▶ **Requirements**: Would you pull out every line of the material that contains the string "picture"?

▶ **Material shown**:
↓↓↓

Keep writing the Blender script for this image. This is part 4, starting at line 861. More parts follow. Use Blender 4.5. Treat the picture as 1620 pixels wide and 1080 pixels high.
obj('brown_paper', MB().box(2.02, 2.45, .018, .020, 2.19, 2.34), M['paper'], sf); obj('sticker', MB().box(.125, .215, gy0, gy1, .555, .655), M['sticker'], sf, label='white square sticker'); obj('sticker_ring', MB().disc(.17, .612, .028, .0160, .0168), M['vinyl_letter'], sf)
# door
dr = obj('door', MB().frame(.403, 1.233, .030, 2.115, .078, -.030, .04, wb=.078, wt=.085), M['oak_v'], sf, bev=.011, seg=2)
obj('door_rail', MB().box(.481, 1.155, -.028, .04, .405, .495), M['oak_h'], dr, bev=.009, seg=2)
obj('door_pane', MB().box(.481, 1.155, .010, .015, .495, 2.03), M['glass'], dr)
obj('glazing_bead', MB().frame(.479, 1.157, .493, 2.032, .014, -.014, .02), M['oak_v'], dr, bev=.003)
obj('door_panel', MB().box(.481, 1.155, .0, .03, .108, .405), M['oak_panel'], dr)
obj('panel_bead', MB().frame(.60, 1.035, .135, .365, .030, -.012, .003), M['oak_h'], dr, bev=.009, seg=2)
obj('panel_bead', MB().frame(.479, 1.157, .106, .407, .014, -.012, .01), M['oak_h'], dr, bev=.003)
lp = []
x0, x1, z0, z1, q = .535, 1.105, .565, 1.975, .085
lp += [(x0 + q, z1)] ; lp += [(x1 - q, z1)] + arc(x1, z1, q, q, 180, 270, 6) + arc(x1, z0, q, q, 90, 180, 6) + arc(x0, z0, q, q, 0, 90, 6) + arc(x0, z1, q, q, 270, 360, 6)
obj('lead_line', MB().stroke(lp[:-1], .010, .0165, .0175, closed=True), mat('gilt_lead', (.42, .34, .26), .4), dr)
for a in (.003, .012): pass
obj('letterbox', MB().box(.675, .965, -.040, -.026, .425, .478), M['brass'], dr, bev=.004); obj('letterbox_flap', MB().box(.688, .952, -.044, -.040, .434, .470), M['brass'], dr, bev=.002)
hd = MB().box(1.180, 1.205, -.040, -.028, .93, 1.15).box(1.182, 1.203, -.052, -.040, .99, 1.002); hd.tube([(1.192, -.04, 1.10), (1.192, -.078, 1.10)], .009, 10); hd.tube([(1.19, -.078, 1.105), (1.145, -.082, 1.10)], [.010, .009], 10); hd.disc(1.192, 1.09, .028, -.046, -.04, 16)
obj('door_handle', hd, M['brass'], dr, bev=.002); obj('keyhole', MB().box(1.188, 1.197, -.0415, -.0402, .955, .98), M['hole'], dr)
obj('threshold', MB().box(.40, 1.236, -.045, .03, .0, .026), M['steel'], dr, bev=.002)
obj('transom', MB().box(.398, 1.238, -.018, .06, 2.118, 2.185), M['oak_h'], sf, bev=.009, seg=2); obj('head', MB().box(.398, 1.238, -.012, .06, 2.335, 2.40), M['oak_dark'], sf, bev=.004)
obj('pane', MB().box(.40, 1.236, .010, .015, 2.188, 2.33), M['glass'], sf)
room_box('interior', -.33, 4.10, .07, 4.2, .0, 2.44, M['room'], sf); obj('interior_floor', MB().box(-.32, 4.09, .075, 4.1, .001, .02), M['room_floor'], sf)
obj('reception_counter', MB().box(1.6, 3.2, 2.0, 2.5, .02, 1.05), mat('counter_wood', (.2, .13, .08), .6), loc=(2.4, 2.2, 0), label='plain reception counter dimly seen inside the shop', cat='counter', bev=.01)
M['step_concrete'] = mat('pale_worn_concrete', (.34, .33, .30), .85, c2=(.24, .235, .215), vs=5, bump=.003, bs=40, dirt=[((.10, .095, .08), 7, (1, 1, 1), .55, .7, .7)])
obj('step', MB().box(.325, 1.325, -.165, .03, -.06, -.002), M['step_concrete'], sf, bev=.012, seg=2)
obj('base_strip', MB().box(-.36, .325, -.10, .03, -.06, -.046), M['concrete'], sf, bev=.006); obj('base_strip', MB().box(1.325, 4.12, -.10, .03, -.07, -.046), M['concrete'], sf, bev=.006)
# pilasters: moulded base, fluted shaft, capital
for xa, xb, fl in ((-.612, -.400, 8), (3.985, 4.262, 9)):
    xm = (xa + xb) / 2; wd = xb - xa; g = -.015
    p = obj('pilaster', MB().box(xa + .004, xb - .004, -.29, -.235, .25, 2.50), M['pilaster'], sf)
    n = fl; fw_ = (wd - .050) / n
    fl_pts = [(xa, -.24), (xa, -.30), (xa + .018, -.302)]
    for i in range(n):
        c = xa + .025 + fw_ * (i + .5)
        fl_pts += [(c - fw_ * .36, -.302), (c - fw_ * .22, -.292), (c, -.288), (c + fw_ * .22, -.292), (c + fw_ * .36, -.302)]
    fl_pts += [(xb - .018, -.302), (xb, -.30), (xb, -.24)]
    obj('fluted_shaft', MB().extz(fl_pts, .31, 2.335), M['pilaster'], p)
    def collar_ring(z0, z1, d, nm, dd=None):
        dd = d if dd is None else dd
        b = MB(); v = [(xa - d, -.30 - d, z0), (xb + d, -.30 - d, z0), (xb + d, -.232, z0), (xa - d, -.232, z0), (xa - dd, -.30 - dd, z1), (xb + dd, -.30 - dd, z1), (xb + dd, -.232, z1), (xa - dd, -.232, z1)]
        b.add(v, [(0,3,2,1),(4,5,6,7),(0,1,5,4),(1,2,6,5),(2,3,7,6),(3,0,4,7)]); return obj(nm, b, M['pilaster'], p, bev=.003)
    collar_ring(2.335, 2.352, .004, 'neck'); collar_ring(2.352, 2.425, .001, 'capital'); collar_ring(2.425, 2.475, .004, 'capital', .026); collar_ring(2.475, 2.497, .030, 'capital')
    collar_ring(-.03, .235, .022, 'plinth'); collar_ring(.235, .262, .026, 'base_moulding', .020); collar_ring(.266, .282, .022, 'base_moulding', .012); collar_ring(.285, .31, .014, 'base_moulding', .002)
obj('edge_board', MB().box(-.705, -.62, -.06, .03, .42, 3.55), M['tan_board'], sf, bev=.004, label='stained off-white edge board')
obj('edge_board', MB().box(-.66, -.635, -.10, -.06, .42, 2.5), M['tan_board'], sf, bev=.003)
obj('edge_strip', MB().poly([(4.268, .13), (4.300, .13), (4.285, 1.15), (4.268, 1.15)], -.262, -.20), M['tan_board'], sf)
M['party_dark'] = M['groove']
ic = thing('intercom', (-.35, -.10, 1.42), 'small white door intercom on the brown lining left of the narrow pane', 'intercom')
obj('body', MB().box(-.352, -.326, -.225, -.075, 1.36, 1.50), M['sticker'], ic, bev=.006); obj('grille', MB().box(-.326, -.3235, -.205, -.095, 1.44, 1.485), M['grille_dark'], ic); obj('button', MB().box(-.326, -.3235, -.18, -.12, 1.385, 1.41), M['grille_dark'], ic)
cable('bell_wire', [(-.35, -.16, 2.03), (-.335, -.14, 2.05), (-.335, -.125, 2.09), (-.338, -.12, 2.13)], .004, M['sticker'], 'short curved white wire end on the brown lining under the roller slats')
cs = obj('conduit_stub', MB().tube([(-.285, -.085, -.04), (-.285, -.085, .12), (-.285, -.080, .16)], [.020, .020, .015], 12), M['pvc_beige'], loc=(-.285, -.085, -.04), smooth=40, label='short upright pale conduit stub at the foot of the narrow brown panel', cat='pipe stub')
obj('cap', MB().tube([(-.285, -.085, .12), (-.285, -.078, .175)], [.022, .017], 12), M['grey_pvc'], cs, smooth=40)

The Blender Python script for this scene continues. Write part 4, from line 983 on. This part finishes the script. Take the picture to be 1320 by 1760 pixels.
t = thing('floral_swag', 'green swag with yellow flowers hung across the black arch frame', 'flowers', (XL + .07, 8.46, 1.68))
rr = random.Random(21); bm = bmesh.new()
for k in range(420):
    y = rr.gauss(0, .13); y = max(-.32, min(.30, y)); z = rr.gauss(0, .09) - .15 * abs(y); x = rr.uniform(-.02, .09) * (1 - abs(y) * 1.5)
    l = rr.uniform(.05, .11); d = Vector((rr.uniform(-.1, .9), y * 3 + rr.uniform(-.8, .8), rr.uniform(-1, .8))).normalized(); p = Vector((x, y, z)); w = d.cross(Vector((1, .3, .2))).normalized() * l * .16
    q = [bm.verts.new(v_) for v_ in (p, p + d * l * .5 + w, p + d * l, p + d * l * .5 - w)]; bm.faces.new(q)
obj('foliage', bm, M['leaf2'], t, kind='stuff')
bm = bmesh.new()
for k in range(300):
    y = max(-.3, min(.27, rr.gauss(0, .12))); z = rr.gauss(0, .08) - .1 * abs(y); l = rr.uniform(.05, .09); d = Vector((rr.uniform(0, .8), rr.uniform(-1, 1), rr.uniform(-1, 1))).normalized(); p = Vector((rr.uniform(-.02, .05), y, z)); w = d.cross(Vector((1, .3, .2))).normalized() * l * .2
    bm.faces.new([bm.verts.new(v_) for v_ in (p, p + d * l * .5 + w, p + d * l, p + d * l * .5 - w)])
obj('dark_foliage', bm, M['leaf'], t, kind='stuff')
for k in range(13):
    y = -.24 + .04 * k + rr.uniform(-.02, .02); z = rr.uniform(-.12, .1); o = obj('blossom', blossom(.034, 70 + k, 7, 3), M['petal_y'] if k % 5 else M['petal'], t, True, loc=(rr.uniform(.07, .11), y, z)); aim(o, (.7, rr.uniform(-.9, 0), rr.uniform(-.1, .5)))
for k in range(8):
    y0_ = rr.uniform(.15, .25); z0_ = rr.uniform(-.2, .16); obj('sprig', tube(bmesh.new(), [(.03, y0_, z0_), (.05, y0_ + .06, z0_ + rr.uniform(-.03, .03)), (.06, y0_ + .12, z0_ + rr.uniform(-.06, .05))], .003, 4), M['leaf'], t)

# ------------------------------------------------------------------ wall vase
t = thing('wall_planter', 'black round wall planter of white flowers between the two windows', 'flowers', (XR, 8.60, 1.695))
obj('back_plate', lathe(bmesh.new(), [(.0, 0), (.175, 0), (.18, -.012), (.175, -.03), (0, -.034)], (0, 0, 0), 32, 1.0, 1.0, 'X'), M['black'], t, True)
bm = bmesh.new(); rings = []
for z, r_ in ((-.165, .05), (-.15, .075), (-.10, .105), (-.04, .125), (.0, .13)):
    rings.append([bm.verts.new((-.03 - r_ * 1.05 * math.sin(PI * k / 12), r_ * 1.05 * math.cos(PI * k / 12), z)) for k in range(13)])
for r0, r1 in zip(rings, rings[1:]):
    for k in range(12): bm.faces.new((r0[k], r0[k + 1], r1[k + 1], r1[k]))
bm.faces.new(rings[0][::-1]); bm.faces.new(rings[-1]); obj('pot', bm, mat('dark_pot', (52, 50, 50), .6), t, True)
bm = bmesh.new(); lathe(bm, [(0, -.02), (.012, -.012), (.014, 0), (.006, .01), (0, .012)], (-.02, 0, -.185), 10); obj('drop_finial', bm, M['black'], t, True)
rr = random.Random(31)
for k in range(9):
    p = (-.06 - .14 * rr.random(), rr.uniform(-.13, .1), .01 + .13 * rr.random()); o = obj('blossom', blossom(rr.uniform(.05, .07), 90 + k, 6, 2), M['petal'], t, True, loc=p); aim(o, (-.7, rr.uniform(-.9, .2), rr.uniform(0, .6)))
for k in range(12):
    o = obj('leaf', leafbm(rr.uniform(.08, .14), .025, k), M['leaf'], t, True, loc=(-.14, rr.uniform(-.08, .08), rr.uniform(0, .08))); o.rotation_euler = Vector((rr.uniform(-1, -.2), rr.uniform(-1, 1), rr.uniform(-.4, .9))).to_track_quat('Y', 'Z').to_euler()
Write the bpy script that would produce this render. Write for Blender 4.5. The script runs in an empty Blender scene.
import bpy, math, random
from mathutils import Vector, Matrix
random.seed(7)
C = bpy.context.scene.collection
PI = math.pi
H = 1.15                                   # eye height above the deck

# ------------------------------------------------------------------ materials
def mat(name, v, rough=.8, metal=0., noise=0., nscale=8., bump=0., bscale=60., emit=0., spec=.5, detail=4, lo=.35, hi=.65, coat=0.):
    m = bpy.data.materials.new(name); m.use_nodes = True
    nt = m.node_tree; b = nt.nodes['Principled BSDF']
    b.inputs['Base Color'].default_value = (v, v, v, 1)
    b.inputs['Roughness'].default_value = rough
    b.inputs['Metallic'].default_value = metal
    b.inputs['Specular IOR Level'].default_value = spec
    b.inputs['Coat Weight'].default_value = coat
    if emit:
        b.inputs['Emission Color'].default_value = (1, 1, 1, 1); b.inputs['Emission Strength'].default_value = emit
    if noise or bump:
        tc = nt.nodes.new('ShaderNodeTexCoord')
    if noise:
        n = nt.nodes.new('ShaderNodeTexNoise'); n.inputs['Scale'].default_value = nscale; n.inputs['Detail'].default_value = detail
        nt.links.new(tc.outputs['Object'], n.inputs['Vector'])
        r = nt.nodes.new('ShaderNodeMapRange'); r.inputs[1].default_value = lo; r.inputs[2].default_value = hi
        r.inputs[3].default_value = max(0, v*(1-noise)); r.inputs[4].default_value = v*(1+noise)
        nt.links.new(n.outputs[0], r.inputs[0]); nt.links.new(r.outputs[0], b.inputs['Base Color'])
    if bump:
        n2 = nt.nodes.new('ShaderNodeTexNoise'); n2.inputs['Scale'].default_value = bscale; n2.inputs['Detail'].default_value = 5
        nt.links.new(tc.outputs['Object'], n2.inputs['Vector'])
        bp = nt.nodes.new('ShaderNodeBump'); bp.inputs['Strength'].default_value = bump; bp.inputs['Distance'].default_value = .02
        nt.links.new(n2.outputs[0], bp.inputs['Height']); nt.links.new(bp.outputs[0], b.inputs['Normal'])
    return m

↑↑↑

▶ **Exercise response**:
Keep writing the Blender script for this image. This is part 4, starting at line 861. More parts follow. Use Blender 4.5. Treat the picture as 1620 pixels wide and 1080 pixels high.
The Blender Python script for this scene continues. Write part 4, from line 983 on. This part finishes the script. Take the picture to be 1320 by 1760 pixels.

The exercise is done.